The Fund for American Studies mourns the passing of renowned human rights activist Harry Wu. In 1997, TFAS awarded Wu its Walter Judd Freedom Award, which recognizes individuals “who have advanced the cause of freedom in the United States and abroad, are devoted to the preservation and expansion of freedom, influential in world and national affairs, and are outspoken voices against tyranny and oppression.”
Born in China in 1937, Wu spent 19 years as a political prisoner in Chinese labor camps known as Laogai for his “crime” of criticizing the Soviet Union and the Chinese Communist party. Six years after his release, Wu had the opportunity to come to the United States through a teaching fellowship at the University of California Berkley. After building a new life in America and steering clear of politics, he eventually started telling the story of his imprisonment because he felt he was “being the voice for the many seemingly forgotten prisoners who had died.”
Wu eventually published “Laogai: The Chinese Gulag” in 1992, popularizing the Chinese meaning of the word Laogai, which translates as “reform through labor.” In 1994, he published “Bitter Winds: A memoir of my Years in China’s Gulag.”
In 1992, Wu established the Laogai Research Foundation, a nonprofit research and public education organization, considered a leading source for information on China’s labor camps.
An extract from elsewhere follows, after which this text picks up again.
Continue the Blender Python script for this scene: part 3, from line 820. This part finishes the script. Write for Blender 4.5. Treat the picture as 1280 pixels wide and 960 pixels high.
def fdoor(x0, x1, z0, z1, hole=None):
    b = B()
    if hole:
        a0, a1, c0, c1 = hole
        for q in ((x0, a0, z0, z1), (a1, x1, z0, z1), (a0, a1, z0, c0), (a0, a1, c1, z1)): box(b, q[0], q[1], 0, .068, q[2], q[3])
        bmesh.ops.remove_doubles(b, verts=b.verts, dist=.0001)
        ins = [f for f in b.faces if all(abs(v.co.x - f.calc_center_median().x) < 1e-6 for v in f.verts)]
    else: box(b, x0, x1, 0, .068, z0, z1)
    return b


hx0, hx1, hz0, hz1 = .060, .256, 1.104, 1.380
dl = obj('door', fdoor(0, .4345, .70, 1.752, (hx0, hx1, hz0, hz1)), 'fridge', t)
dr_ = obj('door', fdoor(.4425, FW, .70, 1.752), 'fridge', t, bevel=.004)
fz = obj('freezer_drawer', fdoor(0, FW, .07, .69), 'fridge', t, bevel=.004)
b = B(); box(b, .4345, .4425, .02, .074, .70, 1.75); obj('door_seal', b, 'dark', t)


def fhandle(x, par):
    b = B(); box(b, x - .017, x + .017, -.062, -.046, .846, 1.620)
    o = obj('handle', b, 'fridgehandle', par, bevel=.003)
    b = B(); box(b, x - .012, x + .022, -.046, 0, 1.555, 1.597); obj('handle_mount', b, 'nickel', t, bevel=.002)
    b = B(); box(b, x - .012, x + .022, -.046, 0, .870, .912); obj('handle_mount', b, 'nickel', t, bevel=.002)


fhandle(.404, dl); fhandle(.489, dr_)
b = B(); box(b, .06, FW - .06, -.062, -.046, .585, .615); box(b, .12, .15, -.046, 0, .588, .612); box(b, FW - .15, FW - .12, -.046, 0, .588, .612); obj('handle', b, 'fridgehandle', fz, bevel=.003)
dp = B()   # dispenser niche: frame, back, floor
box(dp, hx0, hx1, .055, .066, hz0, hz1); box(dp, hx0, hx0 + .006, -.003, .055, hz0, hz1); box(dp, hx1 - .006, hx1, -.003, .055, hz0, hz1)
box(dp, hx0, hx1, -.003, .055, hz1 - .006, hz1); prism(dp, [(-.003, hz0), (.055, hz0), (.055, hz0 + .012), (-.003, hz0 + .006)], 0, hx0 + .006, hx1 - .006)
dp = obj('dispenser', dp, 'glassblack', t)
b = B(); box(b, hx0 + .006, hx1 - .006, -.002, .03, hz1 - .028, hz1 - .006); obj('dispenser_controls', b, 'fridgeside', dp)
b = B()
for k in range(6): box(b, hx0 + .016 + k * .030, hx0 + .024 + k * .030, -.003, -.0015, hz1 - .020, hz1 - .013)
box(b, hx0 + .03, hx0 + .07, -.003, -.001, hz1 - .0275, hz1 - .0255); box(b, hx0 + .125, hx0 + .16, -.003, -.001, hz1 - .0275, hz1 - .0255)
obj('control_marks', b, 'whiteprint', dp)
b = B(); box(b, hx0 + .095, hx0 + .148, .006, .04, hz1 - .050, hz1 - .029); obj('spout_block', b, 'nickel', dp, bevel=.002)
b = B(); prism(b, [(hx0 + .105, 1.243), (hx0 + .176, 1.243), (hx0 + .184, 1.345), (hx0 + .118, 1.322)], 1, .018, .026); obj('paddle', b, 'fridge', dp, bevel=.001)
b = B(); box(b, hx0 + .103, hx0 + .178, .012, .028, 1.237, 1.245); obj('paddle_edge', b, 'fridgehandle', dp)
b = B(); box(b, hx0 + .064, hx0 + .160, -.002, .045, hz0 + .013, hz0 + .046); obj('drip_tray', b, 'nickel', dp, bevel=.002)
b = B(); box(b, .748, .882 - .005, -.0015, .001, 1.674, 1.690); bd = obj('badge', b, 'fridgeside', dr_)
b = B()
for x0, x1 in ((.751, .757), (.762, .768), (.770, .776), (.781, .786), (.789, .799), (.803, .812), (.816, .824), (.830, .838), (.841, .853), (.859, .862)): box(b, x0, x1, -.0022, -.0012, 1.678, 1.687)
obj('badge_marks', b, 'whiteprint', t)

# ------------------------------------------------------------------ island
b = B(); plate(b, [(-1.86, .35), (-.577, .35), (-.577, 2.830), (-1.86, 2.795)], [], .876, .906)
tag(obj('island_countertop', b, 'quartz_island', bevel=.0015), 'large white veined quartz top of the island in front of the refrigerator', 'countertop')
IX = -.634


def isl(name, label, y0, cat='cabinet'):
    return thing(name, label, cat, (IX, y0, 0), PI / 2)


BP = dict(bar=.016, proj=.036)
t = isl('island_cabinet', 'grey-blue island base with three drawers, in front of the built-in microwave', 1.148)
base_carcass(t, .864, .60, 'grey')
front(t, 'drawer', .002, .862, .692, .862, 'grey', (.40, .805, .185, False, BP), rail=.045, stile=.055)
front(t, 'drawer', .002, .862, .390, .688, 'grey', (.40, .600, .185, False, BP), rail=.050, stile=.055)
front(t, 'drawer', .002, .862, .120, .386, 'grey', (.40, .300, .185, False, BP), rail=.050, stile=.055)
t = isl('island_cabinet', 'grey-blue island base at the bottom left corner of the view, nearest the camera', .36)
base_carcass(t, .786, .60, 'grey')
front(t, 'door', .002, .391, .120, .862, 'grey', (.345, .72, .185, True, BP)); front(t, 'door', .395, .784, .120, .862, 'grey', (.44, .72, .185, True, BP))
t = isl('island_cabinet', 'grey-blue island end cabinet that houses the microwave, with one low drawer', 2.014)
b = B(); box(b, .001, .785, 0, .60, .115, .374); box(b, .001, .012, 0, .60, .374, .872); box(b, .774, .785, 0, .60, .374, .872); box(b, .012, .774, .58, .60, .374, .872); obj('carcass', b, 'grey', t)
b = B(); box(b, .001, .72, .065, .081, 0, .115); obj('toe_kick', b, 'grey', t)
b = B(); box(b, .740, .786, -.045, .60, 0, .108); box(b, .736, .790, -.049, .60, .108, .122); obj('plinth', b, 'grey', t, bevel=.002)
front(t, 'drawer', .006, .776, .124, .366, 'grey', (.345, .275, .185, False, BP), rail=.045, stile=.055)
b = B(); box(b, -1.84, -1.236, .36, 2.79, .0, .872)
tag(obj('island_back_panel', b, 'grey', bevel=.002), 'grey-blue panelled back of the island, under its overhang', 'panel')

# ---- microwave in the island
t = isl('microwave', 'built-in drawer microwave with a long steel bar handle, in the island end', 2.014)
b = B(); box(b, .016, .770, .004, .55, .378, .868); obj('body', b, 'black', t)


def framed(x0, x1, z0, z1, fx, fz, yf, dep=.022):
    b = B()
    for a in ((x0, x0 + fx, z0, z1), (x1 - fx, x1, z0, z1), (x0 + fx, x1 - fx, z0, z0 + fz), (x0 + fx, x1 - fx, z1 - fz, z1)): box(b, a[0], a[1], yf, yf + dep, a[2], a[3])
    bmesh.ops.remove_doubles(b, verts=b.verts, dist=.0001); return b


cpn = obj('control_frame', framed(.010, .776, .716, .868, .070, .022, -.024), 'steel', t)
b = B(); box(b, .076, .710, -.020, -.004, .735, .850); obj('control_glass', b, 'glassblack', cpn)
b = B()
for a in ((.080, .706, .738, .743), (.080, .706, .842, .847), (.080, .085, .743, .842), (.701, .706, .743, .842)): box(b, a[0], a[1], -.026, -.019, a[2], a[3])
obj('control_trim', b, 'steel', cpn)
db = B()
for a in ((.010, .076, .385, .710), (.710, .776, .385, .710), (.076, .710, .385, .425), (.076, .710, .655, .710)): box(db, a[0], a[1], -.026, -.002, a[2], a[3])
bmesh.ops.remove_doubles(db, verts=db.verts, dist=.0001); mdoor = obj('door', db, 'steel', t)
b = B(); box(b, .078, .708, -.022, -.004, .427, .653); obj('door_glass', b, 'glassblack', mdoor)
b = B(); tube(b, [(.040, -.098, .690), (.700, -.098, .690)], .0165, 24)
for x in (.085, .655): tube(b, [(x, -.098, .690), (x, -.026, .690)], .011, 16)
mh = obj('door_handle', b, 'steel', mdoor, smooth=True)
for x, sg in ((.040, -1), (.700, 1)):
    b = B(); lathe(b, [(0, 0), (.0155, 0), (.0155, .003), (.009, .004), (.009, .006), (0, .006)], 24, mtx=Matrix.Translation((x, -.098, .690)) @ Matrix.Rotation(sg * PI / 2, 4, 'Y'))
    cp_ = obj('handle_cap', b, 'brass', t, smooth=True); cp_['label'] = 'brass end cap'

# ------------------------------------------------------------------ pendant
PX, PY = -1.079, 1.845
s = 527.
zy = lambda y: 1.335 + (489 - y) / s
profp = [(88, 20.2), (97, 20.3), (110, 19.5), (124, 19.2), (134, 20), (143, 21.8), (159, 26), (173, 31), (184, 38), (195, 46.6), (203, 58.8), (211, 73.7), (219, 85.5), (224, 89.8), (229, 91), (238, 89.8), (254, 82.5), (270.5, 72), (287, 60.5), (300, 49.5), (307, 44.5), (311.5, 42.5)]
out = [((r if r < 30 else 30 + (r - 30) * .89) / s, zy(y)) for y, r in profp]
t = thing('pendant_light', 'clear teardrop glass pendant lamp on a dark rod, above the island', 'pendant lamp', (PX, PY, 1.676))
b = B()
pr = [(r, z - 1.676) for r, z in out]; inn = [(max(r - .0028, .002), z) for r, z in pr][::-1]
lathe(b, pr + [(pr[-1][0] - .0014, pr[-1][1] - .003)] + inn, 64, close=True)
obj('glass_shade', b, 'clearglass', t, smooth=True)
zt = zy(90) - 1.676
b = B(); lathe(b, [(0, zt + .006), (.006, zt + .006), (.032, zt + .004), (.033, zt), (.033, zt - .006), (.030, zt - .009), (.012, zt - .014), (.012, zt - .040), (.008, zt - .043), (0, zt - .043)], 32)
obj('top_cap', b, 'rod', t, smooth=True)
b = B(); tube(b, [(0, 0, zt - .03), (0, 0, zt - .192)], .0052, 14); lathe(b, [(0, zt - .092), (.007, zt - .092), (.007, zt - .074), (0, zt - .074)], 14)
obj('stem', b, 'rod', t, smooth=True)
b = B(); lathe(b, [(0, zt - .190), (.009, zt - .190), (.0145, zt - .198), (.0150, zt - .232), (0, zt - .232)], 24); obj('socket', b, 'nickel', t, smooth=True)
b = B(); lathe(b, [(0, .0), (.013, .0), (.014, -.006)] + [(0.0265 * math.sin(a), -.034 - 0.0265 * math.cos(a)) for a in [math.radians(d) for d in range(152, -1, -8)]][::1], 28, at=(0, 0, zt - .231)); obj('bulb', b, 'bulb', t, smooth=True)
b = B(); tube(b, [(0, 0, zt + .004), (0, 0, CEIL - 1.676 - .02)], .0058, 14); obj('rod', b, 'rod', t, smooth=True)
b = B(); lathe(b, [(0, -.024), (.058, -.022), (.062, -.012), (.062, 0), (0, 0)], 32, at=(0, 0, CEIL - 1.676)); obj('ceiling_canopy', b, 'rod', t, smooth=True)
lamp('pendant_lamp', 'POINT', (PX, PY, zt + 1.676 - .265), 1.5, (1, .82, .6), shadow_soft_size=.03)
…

In addition, the center’s stated purpose is to also “document and publicize other systemic human rights violations in China, including…the coercive enforcement of China’s ‘one-child’ population control policy, and internet censorship and surveillance. The foundation opened a Laogai Museum in Washington, D.C. in 2008.
In a 2001 interview with WorldNetDaily.com, Wu said, “You see, freedom is priceless. I had it, then lost it. Then I finally got it back. You cannot understand what it means to have freedom unless you have lost it. Freedom is quite simple. You can say what you want and go where you want to go.”